Überlebende Freunde und Nachkommen der Verfolgten, nicht wenige von ihnen selbst verbannt oder in der Verbannung oder in Lagern geboren, wirken im Arbeitskreis gemeinsam mit Wissenschaftlern und Unterstützern zusammen, um den Opfern ihre Ehre wiederzugeben. Aus den bis zu Anfang der neunziger Jahre des blutigen vorigen Jahrhunderts verschlossenen Geheimarchiven, aus den Tiefen der Erinnerungen und Familienarchive, wird Lebenslauf für Lebenslauf der Opfer vielfältiger Verfolgung deutscher Antifaschisten, der „auf ewig“ Verbannten, der Toten und in der Regel namenlos Verscharrten, ausgegraben. Endlich erhalten sie ihren Namen zurück, erhalten die bisher Namenlosen eine Stimme, wie in der würdigen Veranstaltung Ende Juli auf dem Rosa-Luxemburg-Platz.
Die Idee für diese Veranstaltung erwuchs in freimütiger Diskussion um das Für und Wider einer öffentlichen Benennung von Opfern aus den Reihen von Emigranten aus Deutschland, deren Schicksal keinen Platz im historischen Gedächtnis der DDR und schon gar nicht in dem der BRD gefunden hat. Am Anfang stand die Suche nach einer würdigen Form der Erinnerung. Nach öffentlicher Diskussion wurde entschieden, am Karl-Liebknecht-Haus, 1926 bis 1933 Sitz der KPD-Führung – jener Partei, der die meisten der Opfer entweder angehört oder sie unterstützt hatten –, ein erstes Gedenkzeichen für die in der Sowjetunion verfolgten und ermordeten deutschen Antifaschisten anzubringen. Der seit Jahren von der Parteiführung der Linken nicht aufgegriffene Vorschlag für den Text der Gedenktafel lautet: „Ehrendes Gedenken an Tausende deutscher Kommunisten und Antifaschisten, die in der Sowjetunion zwischen den 1930er und 1950er Jahren willkürlich verfolgt, entrechtet, in Straflager deportiert, auf Jahrzehnte verbannt und ermordet wurden.“ Bis auf  Wolfgang Gehrke, der sich im derzeitigen Vorstand der Linken um diesen Vorschlag kümmern soll, brillierten alle anderen Funktionäre der Linken am 25. Juli durch Abwesenheit von der Veranstaltung in Rufweite des Karl-Liebknecht-Hauses.
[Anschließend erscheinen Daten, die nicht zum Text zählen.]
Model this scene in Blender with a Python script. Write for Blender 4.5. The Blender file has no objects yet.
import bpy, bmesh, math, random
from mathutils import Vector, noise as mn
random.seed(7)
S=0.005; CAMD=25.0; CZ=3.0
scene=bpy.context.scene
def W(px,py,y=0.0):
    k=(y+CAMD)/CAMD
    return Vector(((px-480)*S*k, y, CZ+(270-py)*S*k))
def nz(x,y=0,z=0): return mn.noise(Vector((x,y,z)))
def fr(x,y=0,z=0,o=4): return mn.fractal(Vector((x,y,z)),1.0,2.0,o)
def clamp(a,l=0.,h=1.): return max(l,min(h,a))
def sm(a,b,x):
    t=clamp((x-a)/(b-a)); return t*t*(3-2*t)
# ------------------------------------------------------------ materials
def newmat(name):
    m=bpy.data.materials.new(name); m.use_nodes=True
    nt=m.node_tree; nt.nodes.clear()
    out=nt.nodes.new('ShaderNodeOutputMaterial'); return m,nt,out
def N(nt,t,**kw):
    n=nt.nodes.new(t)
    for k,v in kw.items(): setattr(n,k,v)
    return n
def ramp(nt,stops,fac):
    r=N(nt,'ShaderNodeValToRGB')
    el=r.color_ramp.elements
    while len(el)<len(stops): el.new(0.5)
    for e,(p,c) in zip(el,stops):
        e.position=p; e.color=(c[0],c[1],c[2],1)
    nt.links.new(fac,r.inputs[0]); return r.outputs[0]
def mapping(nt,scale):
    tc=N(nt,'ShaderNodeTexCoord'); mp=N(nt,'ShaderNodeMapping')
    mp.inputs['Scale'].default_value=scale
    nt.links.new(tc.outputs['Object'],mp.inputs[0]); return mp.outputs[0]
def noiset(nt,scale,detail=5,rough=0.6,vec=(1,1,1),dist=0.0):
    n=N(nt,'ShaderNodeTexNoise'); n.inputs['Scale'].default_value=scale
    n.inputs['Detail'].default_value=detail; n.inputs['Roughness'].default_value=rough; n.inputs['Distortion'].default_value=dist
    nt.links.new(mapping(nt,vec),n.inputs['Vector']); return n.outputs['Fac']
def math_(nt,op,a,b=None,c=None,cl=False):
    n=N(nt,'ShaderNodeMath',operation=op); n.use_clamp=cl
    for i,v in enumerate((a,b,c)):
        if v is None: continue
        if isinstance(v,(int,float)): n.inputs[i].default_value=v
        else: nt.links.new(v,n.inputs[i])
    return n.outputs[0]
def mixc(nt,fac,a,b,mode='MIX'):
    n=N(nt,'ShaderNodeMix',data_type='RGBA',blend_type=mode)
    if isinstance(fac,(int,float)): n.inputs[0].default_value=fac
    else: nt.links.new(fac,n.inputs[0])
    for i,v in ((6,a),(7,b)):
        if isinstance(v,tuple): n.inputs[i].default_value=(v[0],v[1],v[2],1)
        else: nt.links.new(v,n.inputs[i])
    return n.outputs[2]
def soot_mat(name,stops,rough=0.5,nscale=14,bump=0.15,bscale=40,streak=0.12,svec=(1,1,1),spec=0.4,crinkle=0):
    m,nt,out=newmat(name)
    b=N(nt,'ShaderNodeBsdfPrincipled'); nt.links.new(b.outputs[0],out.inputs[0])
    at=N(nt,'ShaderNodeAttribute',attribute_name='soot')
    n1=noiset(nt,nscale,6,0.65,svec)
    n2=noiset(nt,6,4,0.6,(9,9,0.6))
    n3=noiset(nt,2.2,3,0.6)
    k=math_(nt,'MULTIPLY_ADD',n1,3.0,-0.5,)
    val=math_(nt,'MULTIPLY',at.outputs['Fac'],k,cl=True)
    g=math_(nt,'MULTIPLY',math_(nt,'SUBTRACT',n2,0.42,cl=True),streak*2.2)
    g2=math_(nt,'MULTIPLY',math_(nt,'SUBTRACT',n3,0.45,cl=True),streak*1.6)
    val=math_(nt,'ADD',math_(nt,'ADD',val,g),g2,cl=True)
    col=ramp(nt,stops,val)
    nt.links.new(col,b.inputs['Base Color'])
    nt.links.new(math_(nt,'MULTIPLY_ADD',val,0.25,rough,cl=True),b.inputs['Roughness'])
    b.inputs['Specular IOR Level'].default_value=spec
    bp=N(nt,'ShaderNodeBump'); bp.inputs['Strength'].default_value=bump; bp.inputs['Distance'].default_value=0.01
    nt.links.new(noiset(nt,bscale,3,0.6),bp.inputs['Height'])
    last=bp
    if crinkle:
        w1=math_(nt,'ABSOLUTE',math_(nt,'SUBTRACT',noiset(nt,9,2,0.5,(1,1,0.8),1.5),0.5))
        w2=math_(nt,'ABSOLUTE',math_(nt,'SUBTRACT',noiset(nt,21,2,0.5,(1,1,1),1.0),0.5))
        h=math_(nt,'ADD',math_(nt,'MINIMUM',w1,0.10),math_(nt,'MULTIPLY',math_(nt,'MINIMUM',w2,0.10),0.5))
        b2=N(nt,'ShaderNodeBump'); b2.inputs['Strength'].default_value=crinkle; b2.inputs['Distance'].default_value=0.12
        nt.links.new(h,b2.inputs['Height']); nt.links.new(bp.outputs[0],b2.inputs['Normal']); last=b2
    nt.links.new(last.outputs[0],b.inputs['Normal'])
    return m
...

Gegenwärtig entsteht, getragen von der Rosa-Luxemburg-Stiftung und dem Berliner Landesverband der VVN/BdA, eine zweisprachige Ausstellung in deutsch und in russisch. Ende dieses Jahres werden 20 Tafeln auf den Weg nach Russland und nach Kasachstan gebracht. Vier Tafeln geben zu den Themen „Gut angekommen“, „Du lebst noch?“ und über die  „Täter im Parteiauftrag“ sowie „Akmola – Das weiße Grab“ eine summarische Übersicht zu Ursachen, Umfang und Folgen sowie den politischen und sozialen Rahmenbedingungen der Emigranten aus Deutschland in der Sowjetunion. An Hand bisher weitgehend unbekannter Dokumente, Briefschaften, Lebenserinnerungen und Fotos werden auf  Familien-Tafeln die Lebensgeschichten jeweils einer Familie deutscher Emigrantenfamilien erzählt.
Die Sorge, dass Projekte wie die Verlesung der Namen der Toten oder die vorgesehene Ausstellung, Projekten, die den bisher Namenlosen eine Stimme geben, von Antikommunisten missbraucht werden können, sollte nicht dazu führen die Opfer stalinistischer Politik auch künftig zu verschweigen, denn Terror hat, wie schon Rosa Luxemburg warnte nichts mit der Idee des Kommunismus zu tun, einer Idee, der die meisten der zu beklagenden Opfer angehangen haben.